> _Information provided_:
<<<<

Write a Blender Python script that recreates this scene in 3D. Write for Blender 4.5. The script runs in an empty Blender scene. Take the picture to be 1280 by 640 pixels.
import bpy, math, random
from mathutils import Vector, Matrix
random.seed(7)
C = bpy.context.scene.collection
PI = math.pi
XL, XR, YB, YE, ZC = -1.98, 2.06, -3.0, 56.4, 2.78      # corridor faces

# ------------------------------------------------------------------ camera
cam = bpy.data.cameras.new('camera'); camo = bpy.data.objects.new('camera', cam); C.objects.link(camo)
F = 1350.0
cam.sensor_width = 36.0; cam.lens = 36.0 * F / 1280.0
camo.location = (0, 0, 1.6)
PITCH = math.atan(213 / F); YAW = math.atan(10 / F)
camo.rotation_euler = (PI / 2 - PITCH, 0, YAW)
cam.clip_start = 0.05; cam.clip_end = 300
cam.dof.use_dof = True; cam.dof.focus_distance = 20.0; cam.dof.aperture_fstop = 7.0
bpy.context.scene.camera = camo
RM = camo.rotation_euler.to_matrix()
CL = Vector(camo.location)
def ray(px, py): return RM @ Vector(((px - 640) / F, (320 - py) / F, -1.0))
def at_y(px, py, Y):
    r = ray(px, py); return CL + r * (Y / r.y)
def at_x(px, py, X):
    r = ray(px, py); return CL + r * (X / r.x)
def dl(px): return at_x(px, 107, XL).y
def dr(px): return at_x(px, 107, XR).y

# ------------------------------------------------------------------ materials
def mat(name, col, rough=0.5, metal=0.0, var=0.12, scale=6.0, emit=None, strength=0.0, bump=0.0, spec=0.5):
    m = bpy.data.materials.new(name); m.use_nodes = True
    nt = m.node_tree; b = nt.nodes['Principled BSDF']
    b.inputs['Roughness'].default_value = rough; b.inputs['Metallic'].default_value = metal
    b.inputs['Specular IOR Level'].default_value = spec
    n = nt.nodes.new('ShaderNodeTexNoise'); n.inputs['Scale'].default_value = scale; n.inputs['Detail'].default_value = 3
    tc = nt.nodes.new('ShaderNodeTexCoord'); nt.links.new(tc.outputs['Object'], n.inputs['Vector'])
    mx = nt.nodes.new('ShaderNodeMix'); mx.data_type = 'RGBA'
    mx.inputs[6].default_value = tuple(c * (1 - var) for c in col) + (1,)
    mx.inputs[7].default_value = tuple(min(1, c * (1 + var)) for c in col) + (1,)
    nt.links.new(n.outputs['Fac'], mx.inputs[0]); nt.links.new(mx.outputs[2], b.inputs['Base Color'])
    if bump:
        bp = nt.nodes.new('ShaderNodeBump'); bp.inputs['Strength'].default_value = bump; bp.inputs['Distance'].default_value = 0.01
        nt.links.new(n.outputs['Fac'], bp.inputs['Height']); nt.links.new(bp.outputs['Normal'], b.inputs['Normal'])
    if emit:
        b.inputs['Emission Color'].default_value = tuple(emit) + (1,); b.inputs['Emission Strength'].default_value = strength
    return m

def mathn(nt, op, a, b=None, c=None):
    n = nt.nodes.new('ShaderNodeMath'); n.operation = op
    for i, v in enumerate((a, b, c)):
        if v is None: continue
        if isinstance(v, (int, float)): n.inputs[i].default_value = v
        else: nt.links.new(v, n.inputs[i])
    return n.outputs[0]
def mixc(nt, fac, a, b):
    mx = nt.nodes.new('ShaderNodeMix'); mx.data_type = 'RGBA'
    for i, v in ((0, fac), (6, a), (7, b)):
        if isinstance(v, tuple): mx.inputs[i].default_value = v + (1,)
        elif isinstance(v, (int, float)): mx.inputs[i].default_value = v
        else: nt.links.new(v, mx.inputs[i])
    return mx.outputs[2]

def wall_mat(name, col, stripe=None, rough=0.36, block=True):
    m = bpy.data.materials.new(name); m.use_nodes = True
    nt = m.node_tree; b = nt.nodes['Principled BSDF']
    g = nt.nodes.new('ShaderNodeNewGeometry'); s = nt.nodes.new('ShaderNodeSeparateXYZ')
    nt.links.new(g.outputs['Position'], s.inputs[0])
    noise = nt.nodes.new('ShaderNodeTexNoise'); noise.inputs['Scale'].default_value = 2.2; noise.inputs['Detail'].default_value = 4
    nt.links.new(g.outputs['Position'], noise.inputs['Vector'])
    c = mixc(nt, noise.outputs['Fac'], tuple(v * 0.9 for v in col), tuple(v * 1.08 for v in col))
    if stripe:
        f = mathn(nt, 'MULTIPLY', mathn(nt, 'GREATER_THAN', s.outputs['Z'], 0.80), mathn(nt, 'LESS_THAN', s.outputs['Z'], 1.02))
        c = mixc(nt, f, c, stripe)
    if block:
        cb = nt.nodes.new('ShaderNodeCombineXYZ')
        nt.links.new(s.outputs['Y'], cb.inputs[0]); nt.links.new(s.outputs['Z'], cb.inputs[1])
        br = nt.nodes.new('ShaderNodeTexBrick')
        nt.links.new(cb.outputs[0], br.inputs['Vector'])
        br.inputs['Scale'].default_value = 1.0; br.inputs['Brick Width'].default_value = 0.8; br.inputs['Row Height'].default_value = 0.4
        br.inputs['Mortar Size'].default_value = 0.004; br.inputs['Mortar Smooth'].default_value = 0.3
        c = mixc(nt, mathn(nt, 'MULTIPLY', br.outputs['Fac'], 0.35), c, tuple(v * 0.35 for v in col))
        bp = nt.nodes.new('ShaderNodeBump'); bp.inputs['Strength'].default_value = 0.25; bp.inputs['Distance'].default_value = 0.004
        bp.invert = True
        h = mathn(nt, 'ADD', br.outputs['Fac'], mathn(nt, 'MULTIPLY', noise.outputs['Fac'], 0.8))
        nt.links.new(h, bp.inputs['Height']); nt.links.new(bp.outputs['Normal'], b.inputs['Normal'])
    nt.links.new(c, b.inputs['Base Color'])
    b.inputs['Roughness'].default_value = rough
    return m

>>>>

Set down the lines above as they stand, starting with the first line and ending with the line that contains "XL, XR, YB, YE, ZC".

> _Reply to the exercise_:
Write a Blender Python script that recreates this scene in 3D. Write for Blender 4.5. The script runs in an empty Blender scene. Take the picture to be 1280 by 640 pixels.
import bpy, math, random
from mathutils import Vector, Matrix
random.seed(7)
C = bpy.context.scene.collection
PI = math.pi
XL, XR, YB, YE, ZC = -1.98, 2.06, -3.0, 56.4, 2.78      # corridor faces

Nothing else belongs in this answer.